Dealing With the Fallen US Dollar

It’s all over the news. The US Dollar fell against the Euro, British Pound, Canadian Dollar and other major world currencies. The recent Yahoo! Finance poll with more than 130,000 votes shows that people think it will go even lower a year from now.

About 3 years ago, in the end of 2004, there was also a lot of talk about the weak US Dollar. At that time the US Dollar:Euro chart looked like this:

The US Dollar dropped 3 years in a roll, from close to 1.20 Euros in 2002 to 0.75 Euros in 2004, down 35%. Back then, similar to what’s happening now, there was a lot written in the press on the US Dollar’s free fall and how one could profit from or protect losses on the falling US Dollar. PIMCO, the mutual fund company known for managing bonds, started an unhedged foreign bond fund in early 2004. An unhedged foreign bond fund benefits from the dollar’s decline with little credit risk. The fund was an immediate success. It returned 12.7% in its first 8 months. For a bond fund, that’s a lot.

Amongst all the talk of the “twin deficits” causing the decline of the US Dollar and how people could protect themselves from the falling dollar, people sought after “diversification” schemes. The PIMCO unhedged fund, tickers PFUIX (institutional shares) and PFBDX (no-load D shares), seemed to be a good choice.

Right after the fund became popular though, the US Dollar stopped going down. Alas, the dollar went up 14% against the Euro the next year. The PIMCO fund promptly lost 9% in 2005, giving up almost all of the gain from the previous year. People who bought in the end of 2004, after the talk of the falling dollar became prevalent, didn’t break even until two and half years later.
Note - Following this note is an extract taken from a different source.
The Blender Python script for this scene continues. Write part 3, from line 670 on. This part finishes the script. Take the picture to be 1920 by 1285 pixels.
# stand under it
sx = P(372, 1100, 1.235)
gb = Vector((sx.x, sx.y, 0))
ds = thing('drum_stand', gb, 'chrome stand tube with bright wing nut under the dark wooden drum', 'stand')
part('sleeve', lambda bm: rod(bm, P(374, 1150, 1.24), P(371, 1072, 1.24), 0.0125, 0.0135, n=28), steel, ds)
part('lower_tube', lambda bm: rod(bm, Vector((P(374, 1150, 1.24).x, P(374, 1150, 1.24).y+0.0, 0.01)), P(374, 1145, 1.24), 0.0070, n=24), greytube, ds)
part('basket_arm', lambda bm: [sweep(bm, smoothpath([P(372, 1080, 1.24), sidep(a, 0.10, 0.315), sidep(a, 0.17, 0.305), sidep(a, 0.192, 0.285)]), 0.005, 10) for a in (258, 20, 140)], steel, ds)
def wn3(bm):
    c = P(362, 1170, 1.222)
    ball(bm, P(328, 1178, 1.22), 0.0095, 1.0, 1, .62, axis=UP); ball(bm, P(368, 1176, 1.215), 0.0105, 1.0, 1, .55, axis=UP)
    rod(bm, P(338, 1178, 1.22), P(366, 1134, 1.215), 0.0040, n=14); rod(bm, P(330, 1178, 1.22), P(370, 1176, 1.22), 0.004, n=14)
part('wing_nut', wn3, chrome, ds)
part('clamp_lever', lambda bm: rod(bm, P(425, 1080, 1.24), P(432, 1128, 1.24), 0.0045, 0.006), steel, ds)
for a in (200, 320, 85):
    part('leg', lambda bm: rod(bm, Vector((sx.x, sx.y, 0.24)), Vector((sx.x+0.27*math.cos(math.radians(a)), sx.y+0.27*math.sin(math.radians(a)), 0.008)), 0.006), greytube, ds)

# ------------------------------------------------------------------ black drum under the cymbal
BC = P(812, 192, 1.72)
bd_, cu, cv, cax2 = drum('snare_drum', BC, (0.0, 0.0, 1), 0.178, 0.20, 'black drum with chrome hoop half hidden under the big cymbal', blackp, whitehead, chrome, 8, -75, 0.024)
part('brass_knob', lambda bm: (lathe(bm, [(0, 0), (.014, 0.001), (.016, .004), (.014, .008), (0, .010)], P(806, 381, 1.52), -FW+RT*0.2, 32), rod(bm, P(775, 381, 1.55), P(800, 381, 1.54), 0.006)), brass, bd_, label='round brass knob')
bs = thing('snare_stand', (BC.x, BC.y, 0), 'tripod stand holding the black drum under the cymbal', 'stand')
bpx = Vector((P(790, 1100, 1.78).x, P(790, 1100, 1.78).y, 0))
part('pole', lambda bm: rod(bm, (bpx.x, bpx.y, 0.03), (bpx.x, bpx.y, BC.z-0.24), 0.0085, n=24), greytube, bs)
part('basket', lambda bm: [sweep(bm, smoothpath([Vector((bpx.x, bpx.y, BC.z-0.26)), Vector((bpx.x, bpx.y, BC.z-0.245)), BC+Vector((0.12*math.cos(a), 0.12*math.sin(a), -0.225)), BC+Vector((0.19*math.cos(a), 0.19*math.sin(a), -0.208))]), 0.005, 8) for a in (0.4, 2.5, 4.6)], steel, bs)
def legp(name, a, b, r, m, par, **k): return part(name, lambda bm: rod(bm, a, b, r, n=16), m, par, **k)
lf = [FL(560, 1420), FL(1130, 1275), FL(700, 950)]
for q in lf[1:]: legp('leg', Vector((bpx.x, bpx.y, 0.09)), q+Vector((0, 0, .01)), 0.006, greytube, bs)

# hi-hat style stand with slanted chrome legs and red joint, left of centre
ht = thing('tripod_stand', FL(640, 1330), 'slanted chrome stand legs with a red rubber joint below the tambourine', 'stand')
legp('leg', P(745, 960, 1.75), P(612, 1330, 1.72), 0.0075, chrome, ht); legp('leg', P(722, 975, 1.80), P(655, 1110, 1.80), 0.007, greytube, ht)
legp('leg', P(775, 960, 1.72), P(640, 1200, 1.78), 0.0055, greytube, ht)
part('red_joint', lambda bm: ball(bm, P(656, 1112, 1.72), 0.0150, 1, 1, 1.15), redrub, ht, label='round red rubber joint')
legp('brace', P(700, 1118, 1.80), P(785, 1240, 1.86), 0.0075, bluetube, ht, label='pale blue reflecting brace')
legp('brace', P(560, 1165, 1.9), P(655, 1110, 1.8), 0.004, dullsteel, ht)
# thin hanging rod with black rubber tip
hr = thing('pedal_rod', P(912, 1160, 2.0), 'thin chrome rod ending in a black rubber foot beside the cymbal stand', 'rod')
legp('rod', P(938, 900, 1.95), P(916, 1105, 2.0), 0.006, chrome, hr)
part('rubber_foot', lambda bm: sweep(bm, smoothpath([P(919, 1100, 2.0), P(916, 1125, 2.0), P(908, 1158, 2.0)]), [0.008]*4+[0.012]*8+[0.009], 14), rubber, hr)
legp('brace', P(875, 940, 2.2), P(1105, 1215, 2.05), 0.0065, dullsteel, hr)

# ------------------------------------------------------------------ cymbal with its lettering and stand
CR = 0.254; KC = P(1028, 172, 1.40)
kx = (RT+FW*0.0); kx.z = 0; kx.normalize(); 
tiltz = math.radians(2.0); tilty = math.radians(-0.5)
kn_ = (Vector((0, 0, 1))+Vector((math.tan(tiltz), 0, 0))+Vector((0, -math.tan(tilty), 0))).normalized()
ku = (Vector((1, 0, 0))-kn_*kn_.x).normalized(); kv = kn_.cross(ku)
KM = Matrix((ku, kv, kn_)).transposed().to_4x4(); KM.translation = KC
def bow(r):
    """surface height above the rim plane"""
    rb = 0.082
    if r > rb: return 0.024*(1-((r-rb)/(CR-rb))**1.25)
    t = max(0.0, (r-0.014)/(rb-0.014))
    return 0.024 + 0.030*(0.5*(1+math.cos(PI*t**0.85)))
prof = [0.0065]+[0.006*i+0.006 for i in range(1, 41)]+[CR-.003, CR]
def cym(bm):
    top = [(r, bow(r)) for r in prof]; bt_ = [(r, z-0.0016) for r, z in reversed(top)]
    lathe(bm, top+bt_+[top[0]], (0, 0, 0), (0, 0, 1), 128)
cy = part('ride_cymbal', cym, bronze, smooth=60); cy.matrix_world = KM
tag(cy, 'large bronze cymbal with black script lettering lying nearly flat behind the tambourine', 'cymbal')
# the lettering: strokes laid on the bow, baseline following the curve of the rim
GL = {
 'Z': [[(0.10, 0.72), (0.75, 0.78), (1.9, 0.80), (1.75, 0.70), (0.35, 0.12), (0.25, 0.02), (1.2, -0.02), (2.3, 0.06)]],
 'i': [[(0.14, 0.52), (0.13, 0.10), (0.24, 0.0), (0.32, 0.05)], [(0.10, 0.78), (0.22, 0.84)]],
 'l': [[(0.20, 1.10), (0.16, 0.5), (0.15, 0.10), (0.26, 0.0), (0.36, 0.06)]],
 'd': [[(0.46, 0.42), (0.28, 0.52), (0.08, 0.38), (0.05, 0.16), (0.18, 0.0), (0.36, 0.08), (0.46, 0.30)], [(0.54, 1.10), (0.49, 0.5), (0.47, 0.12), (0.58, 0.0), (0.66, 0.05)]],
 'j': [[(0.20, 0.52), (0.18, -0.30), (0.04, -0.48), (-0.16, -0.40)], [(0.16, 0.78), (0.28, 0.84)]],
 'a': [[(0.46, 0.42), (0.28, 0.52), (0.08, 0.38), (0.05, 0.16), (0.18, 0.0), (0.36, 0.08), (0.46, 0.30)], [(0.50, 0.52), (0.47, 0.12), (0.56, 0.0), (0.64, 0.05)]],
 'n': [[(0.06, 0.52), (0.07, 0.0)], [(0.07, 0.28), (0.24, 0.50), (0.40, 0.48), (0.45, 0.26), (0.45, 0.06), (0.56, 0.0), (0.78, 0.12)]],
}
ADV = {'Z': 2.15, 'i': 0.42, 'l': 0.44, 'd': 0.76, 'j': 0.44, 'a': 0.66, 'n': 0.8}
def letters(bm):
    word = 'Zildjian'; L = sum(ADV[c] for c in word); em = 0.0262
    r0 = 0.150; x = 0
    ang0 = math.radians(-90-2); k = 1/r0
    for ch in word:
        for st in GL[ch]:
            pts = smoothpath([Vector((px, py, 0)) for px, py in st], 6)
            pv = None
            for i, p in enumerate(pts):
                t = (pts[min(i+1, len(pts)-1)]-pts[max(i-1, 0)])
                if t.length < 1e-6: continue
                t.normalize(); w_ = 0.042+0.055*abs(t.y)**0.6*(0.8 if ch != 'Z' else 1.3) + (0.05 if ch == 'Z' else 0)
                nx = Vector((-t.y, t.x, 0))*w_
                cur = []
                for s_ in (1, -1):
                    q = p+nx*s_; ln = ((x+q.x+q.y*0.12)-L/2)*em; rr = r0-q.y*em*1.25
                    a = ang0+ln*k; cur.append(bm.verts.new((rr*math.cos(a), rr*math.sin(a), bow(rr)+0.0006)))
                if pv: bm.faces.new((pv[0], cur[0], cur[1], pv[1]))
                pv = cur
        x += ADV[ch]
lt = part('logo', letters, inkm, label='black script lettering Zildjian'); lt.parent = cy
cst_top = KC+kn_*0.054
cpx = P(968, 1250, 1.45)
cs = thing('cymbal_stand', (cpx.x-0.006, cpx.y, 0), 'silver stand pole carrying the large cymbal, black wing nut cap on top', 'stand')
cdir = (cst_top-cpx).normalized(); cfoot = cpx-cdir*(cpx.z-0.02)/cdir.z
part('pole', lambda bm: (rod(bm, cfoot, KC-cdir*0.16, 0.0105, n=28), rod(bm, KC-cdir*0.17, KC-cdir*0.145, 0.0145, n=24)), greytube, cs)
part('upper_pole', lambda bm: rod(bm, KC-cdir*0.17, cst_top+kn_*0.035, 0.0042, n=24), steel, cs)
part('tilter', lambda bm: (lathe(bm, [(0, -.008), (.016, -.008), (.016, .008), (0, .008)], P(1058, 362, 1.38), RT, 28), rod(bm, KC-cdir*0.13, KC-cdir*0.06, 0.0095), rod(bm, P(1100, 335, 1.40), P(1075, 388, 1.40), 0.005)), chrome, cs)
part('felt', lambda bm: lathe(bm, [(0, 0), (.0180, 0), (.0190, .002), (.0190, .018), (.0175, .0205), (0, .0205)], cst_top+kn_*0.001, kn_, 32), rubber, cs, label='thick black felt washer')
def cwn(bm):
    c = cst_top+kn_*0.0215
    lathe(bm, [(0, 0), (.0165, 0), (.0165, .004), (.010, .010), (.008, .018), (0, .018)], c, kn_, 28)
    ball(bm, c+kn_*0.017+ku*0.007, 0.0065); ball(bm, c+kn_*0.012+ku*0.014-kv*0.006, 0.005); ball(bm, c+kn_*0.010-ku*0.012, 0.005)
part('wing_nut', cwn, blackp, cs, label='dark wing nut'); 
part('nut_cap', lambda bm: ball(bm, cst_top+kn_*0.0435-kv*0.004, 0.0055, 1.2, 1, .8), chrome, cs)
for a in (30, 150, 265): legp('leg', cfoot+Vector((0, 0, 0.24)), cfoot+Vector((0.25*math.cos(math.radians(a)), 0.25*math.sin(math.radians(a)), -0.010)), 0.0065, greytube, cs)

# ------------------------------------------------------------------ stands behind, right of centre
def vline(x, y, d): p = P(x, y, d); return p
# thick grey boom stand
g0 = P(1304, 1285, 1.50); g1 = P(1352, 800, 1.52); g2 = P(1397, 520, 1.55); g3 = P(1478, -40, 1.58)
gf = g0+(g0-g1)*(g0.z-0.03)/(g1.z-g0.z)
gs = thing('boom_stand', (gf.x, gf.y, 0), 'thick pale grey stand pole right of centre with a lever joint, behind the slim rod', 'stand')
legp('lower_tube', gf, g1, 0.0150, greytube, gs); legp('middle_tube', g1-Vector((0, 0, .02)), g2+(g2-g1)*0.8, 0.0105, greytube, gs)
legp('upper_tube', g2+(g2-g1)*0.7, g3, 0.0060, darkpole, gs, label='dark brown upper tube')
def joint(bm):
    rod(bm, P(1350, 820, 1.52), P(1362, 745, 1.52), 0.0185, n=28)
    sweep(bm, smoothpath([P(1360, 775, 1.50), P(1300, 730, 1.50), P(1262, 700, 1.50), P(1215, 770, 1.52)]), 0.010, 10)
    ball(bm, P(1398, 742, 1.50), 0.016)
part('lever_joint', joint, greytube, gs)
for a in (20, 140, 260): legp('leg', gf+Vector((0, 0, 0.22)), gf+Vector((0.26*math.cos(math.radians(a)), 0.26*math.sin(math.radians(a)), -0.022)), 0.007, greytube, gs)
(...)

I’m one of those people. I still have money in PIMCO Foreign Bond Fund (Unhedged) Institutional Shares, ticker PFUIX. The fund is up 10% this year because of the fallen US Dollar. This diversification venture earned me an average annual return of 2.4% over nearly 3 years. Money left in a money market fund would have earned more.

I don’t necessarily regret that I bought the PIMCO fund 3 years ago. If the US Dollar keeps falling, maybe it will go up another 10% next year and every year thereafter. I’m giving this example from my personal experience to show that it’s far from certain that the US Dollar will continue falling. If you are going to “do something” about the falling US Dollar, you have to be prepared that it may not turn out the way you think it will.